一方で、これらの投信や保険にまったく興味のない人も多い。

銀行や信金などで保険商品や投資信託を購入した経験があるか
銀行や信金などで保険商品や投資信託を購入した経験があるか

経験が無く、購入するつもりもない人が全体の2/3を占めた。購入したことがある人が15%なのだから、逆算すると「無い人」は85%。ある程度この結果は予想が出来たが、85%の購入経験が無い人のうち65%分までもが「購入する気が無い」と消極的な意見を持っていることは少々悲しいお話。

ではなぜ「購入するつもりが無い」のか。保険と投信でそれぞれもっとも大きな理由は「これ以上保険を追加する必要は無い」「元本割れの可能性があるのなら興味は無い」だった。

銀行や信金で保険や投信を購入する気がない理由
銀行や信金で保険や投信を購入する気がない理由

勧誘に触れる機会、購入できる窓口が増えたことは、保険や投信への認知度を高める上でプラスになることは間違いない。しかし保険では「もう十分な保険に入っている。これ以上入る必要は無いから窓口が増えても意味が無い」、投信では「銀行預金と違い、元本割れの可能性があるリスク商品には興味が無い」という意見が相当数を占めている。これらの考えが「触れる機会が増えても購入する気が無い」に結びついている。

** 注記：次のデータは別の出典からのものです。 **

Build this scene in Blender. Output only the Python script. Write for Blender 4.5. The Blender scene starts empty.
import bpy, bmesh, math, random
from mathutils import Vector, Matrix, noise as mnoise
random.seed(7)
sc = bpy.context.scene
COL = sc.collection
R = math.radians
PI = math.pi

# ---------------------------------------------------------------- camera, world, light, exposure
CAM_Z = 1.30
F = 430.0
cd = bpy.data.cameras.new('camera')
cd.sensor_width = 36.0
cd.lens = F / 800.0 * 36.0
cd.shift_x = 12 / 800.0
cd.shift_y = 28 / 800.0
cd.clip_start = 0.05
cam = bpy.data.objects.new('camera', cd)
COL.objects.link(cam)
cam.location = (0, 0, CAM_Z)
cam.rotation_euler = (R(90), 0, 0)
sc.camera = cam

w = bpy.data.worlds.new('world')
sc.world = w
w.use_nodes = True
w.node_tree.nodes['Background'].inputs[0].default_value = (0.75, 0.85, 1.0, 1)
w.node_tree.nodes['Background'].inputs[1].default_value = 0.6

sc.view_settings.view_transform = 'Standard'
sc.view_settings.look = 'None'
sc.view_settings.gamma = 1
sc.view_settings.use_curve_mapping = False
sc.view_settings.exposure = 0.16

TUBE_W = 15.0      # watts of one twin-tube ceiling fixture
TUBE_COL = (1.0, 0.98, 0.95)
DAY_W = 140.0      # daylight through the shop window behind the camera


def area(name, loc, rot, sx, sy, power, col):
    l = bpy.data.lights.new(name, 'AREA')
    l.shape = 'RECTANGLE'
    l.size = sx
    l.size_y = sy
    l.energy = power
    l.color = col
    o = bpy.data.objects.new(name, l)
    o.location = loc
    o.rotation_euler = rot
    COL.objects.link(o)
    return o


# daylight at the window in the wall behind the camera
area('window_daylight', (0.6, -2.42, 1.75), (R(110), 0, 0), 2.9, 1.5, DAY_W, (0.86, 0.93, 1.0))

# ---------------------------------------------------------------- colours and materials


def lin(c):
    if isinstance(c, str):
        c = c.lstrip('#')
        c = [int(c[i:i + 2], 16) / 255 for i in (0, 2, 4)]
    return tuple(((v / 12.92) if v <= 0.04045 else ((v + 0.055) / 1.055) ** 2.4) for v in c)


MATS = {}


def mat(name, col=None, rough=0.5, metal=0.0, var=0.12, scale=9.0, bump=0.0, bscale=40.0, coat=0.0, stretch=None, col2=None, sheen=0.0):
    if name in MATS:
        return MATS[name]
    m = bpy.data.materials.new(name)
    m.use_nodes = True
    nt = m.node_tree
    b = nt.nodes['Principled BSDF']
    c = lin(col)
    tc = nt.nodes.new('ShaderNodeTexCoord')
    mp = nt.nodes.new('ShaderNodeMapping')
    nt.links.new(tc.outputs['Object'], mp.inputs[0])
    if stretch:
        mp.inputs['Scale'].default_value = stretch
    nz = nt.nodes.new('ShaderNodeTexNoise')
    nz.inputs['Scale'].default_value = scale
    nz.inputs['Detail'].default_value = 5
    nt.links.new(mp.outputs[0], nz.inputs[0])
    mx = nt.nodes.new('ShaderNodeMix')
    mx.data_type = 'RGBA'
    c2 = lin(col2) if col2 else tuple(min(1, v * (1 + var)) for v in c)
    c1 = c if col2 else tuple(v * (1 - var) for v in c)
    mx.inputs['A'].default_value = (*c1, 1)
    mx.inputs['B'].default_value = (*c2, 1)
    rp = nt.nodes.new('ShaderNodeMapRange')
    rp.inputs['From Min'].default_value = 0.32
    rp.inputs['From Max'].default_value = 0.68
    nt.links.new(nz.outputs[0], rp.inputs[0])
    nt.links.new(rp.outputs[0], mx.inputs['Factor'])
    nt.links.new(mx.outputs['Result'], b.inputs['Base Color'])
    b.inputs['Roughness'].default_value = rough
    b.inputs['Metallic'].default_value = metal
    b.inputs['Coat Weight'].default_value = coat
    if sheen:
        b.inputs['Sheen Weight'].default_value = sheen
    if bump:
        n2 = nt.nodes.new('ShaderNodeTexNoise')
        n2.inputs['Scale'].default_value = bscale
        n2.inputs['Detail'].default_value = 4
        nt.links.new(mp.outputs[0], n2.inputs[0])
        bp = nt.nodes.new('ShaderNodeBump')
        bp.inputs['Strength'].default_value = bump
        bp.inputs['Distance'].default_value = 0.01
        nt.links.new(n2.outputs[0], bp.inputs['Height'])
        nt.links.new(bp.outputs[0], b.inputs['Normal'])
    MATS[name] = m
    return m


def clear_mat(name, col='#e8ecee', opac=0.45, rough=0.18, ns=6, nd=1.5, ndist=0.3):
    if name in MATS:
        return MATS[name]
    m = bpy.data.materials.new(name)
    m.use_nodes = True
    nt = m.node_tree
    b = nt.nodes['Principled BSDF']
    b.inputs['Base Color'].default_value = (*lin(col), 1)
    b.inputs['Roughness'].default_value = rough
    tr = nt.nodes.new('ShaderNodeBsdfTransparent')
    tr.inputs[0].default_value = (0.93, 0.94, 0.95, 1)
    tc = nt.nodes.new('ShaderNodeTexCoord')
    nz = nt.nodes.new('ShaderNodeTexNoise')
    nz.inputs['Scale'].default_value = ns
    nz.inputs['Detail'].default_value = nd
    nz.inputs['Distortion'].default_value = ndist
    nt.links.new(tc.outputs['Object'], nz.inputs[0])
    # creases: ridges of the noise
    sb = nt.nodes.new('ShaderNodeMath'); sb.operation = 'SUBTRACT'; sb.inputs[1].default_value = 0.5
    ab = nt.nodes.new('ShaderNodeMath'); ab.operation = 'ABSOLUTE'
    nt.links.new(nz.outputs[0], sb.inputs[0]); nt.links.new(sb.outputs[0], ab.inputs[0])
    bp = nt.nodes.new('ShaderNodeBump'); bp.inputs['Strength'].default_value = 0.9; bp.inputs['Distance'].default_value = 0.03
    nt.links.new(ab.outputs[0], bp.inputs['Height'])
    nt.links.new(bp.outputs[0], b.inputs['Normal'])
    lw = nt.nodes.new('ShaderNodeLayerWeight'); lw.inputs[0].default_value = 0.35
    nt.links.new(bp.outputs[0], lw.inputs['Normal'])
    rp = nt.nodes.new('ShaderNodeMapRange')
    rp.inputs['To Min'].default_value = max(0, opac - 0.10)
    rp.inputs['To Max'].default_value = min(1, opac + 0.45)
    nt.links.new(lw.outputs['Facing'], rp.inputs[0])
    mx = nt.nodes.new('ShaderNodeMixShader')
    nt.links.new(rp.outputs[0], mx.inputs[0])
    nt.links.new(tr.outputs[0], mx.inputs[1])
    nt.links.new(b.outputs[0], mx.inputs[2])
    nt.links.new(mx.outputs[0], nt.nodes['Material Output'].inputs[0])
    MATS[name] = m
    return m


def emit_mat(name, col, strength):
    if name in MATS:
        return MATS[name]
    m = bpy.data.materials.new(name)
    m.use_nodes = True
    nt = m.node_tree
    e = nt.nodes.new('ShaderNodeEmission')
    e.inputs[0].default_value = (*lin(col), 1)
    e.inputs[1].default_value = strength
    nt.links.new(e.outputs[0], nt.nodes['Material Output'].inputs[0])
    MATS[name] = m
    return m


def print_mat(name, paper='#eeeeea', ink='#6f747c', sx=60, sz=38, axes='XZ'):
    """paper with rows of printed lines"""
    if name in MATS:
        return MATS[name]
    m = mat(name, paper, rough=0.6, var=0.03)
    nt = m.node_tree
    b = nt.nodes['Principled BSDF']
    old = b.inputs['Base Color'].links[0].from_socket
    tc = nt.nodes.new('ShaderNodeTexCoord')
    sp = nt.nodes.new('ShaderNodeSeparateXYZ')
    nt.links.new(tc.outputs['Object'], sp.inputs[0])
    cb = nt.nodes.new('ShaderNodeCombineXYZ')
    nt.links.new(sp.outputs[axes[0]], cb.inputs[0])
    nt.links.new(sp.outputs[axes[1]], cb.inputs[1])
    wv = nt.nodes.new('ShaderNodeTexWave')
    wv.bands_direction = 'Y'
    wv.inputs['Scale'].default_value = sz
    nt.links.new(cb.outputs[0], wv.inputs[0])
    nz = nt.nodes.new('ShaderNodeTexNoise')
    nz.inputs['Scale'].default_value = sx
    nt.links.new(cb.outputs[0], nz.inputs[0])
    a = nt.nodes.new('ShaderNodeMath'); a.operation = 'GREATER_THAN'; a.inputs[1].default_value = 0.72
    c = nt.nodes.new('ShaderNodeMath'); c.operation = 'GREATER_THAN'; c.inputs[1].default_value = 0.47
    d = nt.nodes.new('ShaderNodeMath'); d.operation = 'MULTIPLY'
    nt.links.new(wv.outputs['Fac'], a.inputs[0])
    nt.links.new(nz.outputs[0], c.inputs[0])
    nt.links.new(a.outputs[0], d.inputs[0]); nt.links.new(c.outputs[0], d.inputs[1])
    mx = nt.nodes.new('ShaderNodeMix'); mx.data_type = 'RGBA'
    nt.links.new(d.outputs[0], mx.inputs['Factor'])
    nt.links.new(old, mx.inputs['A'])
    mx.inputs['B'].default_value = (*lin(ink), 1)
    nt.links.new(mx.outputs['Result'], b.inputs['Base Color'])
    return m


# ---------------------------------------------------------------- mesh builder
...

リスクを回避するという考え方は、一つの方法論としてまったく正しい。ましてや【株式投信販売額、3年ぶりの低水準に】にあるように株価は低迷を続け投資信託の営業成績もかんばしくない中で、投信を買ってくださいとお願いしても首を縦に振らないのは納得せざるを得ない。銀行や信金は基本的に「リスクが無い(非常に低い)」ものの取り扱いを行なっているという前提で足を運ぶもの。そこで「元本割れの可能性があります」「リスクがあります」と言われても驚くばかりで、積極的に手を出す人が少ないのは当然のことといえよう。

一方、保険商品を断る理由「追加して入る必要が無い」は仕方の無い話。しかし本人がそう思っているだけで、実は既存加入している保険に穴があったり、重複項目があり余分な保険に入っていて、整理統合することで効率的な保険の加入ができるかもしれない。窓口で販売している「その場で販売している保険の説明員」だけではなく、総合的な顧客の保険見直しをするアドバイザー(FPなど)が口ぞえすることで、よりよい保険への切り替えをお勧めできるかもしれない。

銀行や信金の窓口での金融商品販売においては、保険なら「単なる販売ではなく総合的な保険の見直しへのススメ」が求められよう。しかし投信の場合は「株価回復による投信の成績向上」を待たねばならないようだ。